In the letter, the senators noted that “it is not clear the extent to which plan sponsors are required to provide advance notice to workers, retirees, and the government when a plan seeks to de-risk,” also citing “confusion around fiduciary and settlor functions”, and noting that because employers often serve in both those functions, “there are inherent conflicts of interest.”

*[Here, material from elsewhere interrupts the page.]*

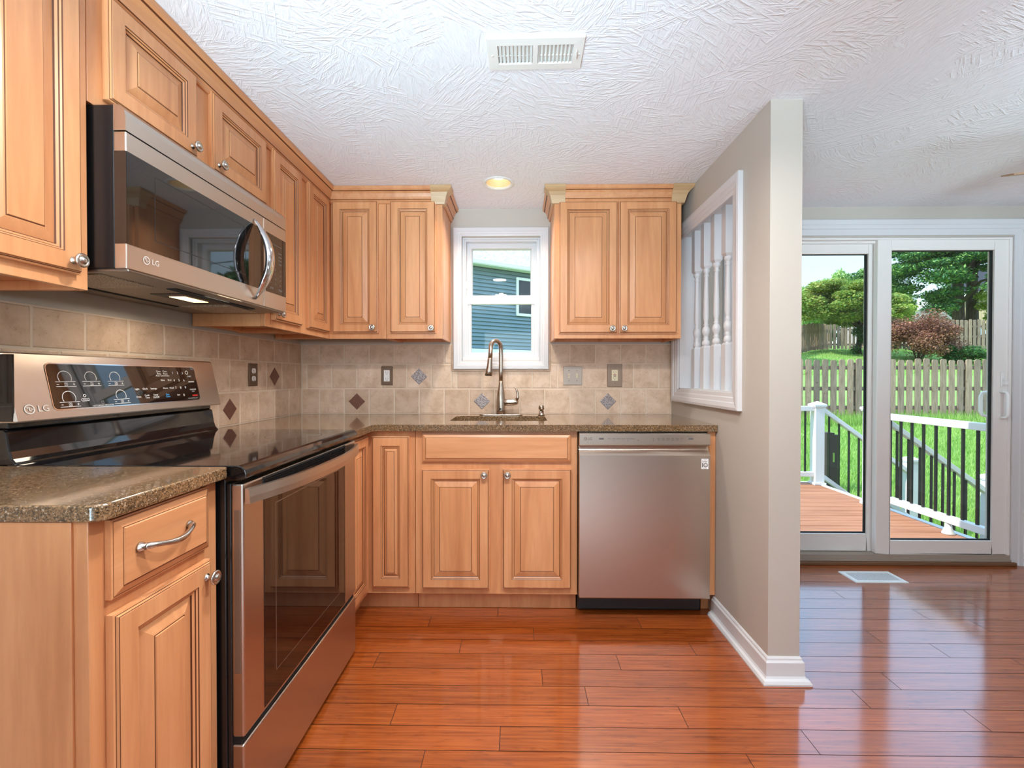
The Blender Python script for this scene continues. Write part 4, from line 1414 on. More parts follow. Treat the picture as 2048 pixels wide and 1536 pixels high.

As for the requested guidance, the senators said it should include:

  • Requiring advance notice to participants and the government and “clear disclosure of the risks to participants, the loss of spousal, and PBGC protections, the limitations of state guarantee associations, and other issues”
  • Examining new standards that employers must follow in choosing an annuity provider “to ensure that the annuity replicates as many ERISA protections as possible”, and
  • Requiring “specific disclosures and other protections” when retirees are offered lump sum distributions, “warning them of the substantial risks of outliving their assets, the loss of spousal protections, and the tax consequences of taking a lump sum distribution”

The senators also said they believed it was “imperative” that the agencies copied on the letter “consider clarifying all of the circumstances and conditions under which de-risking strategies are permissible in the absence of a formal plan termination.”